**** Information shown

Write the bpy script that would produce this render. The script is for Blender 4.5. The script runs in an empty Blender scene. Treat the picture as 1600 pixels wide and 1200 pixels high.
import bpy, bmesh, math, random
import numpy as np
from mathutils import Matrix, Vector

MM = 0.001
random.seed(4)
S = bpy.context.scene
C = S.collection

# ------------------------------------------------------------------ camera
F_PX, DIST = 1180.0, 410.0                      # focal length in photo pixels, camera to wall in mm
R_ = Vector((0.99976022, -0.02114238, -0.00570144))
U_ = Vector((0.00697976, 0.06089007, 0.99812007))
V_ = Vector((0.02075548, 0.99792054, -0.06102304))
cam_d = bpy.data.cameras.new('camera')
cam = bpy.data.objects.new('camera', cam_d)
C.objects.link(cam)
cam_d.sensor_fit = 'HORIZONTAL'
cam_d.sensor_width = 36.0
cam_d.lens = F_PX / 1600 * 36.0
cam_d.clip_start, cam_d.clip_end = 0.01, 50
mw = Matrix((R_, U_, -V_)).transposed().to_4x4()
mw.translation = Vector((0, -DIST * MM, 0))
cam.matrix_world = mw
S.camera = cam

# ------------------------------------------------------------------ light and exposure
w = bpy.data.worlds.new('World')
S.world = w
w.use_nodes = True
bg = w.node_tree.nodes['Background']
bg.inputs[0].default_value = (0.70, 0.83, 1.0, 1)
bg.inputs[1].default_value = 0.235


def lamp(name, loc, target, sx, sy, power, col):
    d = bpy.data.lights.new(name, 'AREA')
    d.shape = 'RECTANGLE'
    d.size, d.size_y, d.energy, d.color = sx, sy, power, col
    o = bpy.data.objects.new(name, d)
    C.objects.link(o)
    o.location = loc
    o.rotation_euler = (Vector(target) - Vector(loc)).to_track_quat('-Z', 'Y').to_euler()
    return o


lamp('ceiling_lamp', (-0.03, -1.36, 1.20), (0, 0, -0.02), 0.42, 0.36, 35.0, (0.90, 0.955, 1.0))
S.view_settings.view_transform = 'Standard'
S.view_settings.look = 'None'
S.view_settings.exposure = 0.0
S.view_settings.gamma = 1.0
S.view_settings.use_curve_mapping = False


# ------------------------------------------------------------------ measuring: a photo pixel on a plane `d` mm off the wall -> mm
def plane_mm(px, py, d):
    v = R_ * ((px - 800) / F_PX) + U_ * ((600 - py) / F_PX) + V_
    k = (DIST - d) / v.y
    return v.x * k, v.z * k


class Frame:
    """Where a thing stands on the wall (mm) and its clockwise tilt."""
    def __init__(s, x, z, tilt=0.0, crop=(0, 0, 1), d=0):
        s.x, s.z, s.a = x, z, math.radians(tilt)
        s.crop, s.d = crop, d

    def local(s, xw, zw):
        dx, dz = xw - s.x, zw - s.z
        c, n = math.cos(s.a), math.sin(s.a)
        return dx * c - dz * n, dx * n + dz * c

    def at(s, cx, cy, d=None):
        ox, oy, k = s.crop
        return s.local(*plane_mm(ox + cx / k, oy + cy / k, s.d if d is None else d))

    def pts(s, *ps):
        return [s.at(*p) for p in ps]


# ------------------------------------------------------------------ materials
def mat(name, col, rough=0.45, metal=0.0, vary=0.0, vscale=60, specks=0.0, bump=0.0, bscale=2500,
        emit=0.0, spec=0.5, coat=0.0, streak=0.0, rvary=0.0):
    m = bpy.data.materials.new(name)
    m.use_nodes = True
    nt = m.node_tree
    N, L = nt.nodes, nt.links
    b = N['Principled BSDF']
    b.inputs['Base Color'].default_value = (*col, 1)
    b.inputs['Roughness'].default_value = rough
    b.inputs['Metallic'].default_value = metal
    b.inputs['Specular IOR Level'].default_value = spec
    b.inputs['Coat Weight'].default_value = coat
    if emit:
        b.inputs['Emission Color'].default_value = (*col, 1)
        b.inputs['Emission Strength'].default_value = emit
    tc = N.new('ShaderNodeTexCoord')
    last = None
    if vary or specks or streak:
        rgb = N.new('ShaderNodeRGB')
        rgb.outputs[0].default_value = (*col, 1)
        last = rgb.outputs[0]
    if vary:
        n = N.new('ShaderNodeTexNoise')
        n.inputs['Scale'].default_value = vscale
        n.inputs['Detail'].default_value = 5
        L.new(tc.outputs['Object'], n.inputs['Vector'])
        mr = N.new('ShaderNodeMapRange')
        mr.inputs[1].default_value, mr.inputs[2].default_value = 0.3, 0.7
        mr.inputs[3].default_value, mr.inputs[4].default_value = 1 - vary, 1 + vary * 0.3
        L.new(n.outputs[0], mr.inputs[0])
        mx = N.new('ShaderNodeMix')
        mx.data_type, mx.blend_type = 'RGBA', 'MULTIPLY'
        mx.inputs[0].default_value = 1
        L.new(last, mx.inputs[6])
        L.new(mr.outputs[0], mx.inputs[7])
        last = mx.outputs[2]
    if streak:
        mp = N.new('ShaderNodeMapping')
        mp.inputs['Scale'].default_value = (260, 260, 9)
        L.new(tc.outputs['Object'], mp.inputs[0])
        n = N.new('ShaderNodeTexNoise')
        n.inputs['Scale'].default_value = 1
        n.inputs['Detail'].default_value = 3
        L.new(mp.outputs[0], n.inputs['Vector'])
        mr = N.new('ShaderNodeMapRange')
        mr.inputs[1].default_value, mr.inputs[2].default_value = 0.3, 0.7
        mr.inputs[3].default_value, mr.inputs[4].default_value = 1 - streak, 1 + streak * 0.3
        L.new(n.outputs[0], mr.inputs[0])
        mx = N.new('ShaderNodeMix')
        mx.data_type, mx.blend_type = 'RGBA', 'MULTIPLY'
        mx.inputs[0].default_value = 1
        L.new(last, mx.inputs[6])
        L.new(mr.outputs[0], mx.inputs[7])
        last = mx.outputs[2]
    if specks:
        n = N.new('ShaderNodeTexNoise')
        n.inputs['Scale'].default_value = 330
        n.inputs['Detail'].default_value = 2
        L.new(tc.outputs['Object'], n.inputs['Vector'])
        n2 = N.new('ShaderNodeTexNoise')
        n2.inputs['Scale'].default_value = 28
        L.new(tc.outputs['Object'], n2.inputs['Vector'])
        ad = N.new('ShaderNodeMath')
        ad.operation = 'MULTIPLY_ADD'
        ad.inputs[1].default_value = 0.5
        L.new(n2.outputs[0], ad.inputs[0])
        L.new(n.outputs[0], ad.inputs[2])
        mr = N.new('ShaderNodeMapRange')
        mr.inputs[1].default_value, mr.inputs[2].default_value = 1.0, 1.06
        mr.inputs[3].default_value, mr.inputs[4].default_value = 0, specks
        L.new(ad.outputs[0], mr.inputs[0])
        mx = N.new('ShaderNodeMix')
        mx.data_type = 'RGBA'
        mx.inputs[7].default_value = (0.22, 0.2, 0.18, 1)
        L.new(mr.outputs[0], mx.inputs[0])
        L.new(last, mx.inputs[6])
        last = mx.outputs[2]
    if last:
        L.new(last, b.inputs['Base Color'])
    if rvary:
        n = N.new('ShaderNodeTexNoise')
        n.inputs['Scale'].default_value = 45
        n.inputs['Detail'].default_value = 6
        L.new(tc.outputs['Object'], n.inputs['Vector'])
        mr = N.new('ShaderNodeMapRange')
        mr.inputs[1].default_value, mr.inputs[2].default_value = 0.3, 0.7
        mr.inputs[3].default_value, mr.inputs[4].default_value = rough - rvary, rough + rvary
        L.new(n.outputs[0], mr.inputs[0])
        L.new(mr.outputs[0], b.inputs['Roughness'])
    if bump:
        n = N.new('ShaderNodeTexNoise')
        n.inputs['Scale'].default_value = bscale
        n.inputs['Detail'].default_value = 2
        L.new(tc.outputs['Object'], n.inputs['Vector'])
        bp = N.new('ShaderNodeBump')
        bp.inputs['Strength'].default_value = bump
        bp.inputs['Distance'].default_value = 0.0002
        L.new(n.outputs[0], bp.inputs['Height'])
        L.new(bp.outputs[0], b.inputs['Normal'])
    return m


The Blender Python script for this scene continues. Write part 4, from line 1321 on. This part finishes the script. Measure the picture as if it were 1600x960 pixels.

********

Quote the listing above from its first line to the line with "S.view_settings.use_curve_mapping = False", inclusive, and add nothing.

=== Solved exercise ===
Write the bpy script that would produce this render. The script is for Blender 4.5. The script runs in an empty Blender scene. Treat the picture as 1600 pixels wide and 1200 pixels high.
import bpy, bmesh, math, random
import numpy as np
from mathutils import Matrix, Vector

MM = 0.001
random.seed(4)
S = bpy.context.scene
C = S.collection

# ------------------------------------------------------------------ camera
F_PX, DIST = 1180.0, 410.0                      # focal length in photo pixels, camera to wall in mm
R_ = Vector((0.99976022, -0.02114238, -0.00570144))
U_ = Vector((0.00697976, 0.06089007, 0.99812007))
V_ = Vector((0.02075548, 0.99792054, -0.06102304))
cam_d = bpy.data.cameras.new('camera')
cam = bpy.data.objects.new('camera', cam_d)
C.objects.link(cam)
cam_d.sensor_fit = 'HORIZONTAL'
cam_d.sensor_width = 36.0
cam_d.lens = F_PX / 1600 * 36.0
cam_d.clip_start, cam_d.clip_end = 0.01, 50
mw = Matrix((R_, U_, -V_)).transposed().to_4x4()
mw.translation = Vector((0, -DIST * MM, 0))
cam.matrix_world = mw
S.camera = cam

# ------------------------------------------------------------------ light and exposure
w = bpy.data.worlds.new('World')
S.world = w
w.use_nodes = True
bg = w.node_tree.nodes['Background']
bg.inputs[0].default_value = (0.70, 0.83, 1.0, 1)
bg.inputs[1].default_value = 0.235


def lamp(name, loc, target, sx, sy, power, col):
    d = bpy.data.lights.new(name, 'AREA')
    d.shape = 'RECTANGLE'
    d.size, d.size_y, d.energy, d.color = sx, sy, power, col
    o = bpy.data.objects.new(name, d)
    C.objects.link(o)
    o.location = loc
    o.rotation_euler = (Vector(target) - Vector(loc)).to_track_quat('-Z', 'Y').to_euler()
    return o


lamp('ceiling_lamp', (-0.03, -1.36, 1.20), (0, 0, -0.02), 0.42, 0.36, 35.0, (0.90, 0.955, 1.0))
S.view_settings.view_transform = 'Standard'
S.view_settings.look = 'None'
S.view_settings.exposure = 0.0
S.view_settings.gamma = 1.0
S.view_settings.use_curve_mapping = False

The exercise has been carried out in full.